The victims were identified as Everest Metro police Detective Jason Weiland, 40; Marathon Savings Bank employees Dianne Look, 67, and Karen Barclay, 62 and attorney Sarah Quirt Sann, 43.

Officials said Weiland was among officers who responded to the apartment complex in Weston following attacks at the bank in nearby Rothschild and the law firm in Schofield. The suspect was taken into custody after a standoff at the apartment complex.

Weiland spent 18 years in law enforcemen­t, all in the Wausau area, including the last 15 years with the Everest Metro police force. He is survived by a wife and two children.

Look had been the branch manager at Marathon Savings since 1998, when she and her family returned to Wisconsin from South Dakota. She is survived by her husband of 25 years and their two children.

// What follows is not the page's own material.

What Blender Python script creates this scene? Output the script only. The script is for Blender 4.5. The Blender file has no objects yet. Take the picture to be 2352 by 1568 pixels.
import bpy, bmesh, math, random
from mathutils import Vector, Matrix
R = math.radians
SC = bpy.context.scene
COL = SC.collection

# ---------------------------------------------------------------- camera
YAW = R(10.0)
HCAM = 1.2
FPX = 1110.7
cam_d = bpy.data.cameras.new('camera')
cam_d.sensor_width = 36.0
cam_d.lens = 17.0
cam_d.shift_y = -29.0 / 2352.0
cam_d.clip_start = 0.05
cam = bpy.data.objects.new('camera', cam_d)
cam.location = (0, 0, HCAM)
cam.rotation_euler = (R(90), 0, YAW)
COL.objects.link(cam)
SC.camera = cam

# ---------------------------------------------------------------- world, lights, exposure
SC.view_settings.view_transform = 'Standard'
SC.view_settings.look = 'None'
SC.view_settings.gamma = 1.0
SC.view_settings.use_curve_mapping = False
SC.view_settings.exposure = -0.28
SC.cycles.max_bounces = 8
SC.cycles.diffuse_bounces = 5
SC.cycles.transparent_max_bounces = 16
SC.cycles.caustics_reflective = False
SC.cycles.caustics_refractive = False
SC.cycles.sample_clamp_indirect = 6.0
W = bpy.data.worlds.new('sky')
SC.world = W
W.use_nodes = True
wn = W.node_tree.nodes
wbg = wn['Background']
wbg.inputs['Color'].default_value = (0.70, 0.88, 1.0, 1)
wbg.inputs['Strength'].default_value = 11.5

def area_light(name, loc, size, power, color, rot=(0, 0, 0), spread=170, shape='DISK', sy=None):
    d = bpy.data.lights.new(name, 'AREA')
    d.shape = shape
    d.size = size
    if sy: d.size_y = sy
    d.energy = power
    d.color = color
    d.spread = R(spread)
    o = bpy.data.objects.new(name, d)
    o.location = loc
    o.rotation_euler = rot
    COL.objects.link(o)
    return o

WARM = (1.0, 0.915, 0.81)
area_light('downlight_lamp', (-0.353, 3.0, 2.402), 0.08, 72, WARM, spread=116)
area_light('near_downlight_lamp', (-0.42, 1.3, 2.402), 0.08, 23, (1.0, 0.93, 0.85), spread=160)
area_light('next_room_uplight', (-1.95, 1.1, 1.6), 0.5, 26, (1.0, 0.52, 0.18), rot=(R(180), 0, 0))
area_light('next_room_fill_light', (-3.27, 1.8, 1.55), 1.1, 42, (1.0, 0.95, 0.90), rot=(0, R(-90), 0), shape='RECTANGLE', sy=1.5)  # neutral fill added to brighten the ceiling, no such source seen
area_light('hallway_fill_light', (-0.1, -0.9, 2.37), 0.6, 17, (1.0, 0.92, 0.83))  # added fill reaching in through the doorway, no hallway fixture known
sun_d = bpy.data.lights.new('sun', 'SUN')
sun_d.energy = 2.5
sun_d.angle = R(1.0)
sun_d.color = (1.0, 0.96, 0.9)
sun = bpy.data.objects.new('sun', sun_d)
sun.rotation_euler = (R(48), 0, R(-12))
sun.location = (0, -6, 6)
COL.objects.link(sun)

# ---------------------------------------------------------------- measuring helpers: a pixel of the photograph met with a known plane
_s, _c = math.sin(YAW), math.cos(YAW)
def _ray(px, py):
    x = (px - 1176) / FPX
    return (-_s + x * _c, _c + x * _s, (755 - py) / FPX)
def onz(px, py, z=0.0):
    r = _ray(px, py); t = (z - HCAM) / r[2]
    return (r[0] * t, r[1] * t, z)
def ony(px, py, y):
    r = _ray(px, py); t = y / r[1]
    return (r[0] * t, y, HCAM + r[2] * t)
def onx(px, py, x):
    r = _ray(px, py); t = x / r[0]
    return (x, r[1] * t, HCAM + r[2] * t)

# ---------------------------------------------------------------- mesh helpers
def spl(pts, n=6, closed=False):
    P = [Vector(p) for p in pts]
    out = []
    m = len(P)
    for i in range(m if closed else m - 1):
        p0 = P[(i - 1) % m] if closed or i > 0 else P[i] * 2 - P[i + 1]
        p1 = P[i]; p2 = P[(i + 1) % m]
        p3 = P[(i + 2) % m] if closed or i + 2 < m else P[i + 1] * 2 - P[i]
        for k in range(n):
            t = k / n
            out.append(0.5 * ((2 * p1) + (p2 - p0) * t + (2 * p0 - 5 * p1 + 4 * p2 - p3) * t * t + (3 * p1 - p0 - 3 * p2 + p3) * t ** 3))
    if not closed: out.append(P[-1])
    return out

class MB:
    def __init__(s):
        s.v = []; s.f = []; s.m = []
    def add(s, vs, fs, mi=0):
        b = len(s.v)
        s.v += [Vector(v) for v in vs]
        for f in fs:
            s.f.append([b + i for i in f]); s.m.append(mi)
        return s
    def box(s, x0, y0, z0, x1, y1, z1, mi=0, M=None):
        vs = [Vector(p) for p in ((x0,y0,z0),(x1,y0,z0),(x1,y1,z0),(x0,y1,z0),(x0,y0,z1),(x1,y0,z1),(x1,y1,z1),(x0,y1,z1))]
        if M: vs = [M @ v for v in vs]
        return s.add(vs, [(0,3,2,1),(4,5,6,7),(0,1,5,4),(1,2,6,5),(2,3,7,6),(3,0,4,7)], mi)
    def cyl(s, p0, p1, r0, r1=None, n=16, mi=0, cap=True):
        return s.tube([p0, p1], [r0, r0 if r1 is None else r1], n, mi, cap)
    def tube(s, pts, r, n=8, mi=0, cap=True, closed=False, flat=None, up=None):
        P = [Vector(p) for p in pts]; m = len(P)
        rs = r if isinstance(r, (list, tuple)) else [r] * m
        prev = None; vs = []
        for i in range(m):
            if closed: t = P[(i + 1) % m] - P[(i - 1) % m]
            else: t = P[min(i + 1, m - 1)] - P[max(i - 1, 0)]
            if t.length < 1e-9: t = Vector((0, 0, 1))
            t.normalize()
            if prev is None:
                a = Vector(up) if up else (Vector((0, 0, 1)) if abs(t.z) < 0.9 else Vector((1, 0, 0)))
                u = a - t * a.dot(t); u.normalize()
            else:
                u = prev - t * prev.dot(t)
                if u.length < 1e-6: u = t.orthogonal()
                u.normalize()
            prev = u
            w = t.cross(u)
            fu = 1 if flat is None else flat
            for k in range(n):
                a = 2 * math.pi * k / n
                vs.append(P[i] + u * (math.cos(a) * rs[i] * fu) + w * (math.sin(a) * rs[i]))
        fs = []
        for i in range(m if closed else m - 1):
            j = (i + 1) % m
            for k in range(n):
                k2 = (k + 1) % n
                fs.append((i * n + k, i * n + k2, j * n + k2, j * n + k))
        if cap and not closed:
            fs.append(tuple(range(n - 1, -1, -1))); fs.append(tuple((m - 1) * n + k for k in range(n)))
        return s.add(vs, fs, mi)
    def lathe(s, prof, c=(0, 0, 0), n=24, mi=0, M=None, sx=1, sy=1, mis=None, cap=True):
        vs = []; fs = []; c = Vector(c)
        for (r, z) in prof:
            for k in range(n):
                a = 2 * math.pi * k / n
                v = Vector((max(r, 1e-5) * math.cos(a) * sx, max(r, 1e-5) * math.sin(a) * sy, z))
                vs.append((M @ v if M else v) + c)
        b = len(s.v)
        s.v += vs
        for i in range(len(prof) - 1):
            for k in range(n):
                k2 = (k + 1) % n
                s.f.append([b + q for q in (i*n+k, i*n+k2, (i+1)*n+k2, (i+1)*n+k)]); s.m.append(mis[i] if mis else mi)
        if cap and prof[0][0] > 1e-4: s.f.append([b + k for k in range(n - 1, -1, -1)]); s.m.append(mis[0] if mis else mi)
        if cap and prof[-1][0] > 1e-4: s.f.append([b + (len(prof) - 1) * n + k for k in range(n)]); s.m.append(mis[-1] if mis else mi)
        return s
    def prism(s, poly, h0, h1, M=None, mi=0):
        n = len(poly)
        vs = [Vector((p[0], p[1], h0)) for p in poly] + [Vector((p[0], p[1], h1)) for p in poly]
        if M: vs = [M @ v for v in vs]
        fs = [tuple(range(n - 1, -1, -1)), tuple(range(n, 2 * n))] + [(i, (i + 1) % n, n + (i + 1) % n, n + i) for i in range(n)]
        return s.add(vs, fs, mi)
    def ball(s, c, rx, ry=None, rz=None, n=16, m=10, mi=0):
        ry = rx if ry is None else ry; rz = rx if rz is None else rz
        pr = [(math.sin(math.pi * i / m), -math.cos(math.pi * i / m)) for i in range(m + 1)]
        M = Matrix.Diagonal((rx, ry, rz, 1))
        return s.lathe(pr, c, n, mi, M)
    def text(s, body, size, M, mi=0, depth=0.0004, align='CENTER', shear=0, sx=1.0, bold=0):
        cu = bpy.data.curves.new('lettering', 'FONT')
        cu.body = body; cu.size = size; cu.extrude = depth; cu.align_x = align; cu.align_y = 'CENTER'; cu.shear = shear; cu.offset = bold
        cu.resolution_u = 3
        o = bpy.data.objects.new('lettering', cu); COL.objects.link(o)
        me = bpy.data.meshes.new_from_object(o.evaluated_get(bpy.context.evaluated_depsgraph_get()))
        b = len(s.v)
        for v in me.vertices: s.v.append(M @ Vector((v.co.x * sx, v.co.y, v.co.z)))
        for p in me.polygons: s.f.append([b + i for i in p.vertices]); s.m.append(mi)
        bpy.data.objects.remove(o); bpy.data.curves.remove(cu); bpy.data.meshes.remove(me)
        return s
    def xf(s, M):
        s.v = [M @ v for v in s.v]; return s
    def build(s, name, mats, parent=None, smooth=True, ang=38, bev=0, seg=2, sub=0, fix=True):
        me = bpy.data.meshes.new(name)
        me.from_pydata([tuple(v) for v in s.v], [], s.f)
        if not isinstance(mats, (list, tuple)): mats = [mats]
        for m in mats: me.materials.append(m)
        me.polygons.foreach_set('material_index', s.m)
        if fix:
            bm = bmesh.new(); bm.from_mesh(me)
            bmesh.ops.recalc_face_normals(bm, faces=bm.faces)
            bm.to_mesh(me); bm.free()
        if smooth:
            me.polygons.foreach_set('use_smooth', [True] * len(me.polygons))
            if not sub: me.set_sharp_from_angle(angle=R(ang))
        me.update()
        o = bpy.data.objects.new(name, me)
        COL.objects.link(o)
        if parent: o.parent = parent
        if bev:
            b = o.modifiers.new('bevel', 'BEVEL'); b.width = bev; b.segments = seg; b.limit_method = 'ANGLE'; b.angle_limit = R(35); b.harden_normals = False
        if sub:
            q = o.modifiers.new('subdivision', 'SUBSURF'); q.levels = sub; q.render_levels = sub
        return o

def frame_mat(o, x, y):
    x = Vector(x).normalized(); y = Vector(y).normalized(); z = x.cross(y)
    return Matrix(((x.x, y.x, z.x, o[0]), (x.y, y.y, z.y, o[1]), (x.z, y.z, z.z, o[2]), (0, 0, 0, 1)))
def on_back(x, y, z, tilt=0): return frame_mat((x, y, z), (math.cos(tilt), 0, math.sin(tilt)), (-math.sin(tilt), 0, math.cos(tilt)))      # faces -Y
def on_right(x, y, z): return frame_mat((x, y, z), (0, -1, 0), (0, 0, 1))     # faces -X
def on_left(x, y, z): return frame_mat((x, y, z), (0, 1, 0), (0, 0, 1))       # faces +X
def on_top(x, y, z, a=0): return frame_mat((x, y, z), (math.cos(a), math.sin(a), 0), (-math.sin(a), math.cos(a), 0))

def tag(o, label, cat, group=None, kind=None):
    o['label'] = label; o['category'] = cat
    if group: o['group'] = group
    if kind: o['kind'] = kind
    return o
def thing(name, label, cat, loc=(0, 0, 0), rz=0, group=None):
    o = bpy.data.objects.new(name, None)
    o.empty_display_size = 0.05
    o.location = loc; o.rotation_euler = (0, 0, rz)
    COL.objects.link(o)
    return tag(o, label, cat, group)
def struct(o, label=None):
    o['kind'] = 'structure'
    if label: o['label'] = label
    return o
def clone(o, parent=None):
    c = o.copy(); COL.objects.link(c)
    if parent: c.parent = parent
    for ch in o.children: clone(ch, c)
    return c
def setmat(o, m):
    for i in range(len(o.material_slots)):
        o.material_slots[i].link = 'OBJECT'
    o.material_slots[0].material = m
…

Barclay moved to Wisconsin in 1993 and had worked at the bank for more than five years. She is survived by a daughter and two granddaugh­ters, ages four and seven.

Dozens of police vehicles were parked Thursday in front of the apartment complex, which was ringed by yellow crime-scene tape. Jason Smith, a deputy administra­tor for the state Department of Justice’s Division of Criminal Investigat­ion, said more than 100 officers were investigat­ing.